Intendant Peter Limbourg skizzierte bei der FDP-Veranstaltung zu den Gefahren von Desinformation die Rolle der DW, die Programme in 32 Sprachen anbietet. Wichtig sei, für Menschen da zu sein, die an die Demokratie glaubten: "In Russland, in China, in Belarus, in Venezuela, wo auch immer." Allerdings versuchten die Machteliten in Ländern ohne Pressefreiheit immer wieder, den Empfang der DW-Angebote einzuschränken oder gleich ganz zu sperren.
Leichtes Spiel für Diktatoren und Autokraten?

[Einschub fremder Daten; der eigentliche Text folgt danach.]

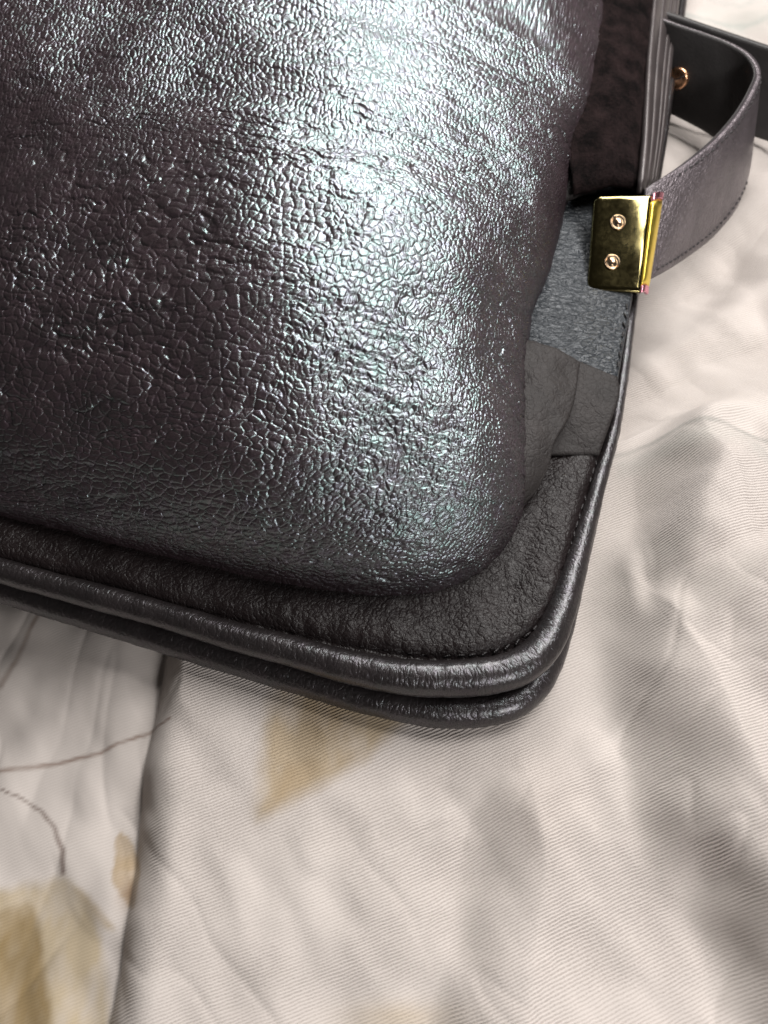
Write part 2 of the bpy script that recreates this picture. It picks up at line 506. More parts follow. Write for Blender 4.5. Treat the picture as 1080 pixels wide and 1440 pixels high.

Aktuell erreicht die Deutsche Welle mit ihren Angeboten wöchentlich weltweit rund 320 Millionen Menschen. Aber Limbourg sorgt sich, dass die Programme durch restriktive Maßnahmen in den Zielgebieten für viele nur noch schwer oder schlimmstenfalls gar nicht mehr zu empfangen sein werden. Und das hätte gravierende Folgen: "Wenn wir nicht erreichbar sind, dann wird es für die Diktatoren und Autokraten immer einfacher", betonte der DW-Intendant.
Für die Gefahren russischer Desinformation und Propaganda ist Estland aufgrund seiner Geschichte besonders sensibilisiert. Das nördlichste Land im Baltikum grenzt direkt an Russland. 1940 wurde Estland während des Zweiten Weltkriegs von der damaligen Sowjetunion annektiert und erlangte erst 1991 erneut seine Unabhängigkeit. Die Botschafterin Estlands in Berlin, Marika Linntam, sprach auf der Veranstaltung im Deutschen Bundestag von einem "Schattenkrieg" gegen die Demokratie.
Wie Estland die Medienkompetenz stärkt
"Er findet nicht auf dem Schlachtfeld statt, sondern in den Köpfen und Herzen der Menschen" sagte Linntam. Russlands Ziel sei es, zu destabilisieren, Unsicherheit zu schaffen und zu manipulieren. Um sich dagegen so gut wie möglich zu wappnen, tut Estland viel für eine bessere Medienkompetenz seiner Bevölkerung.
Die Botschafterin berichtete von Partnerschaften zwischen Behörden, Medien, der Zivilgesellschaft und internationalen Organisationen. Ein besonderes Augenmerk wird dabei auf junge Menschen gerichtet: Schon seit 2010 gebe es an Gymnasien einen Pflichtkurs "Medien und Manipulation".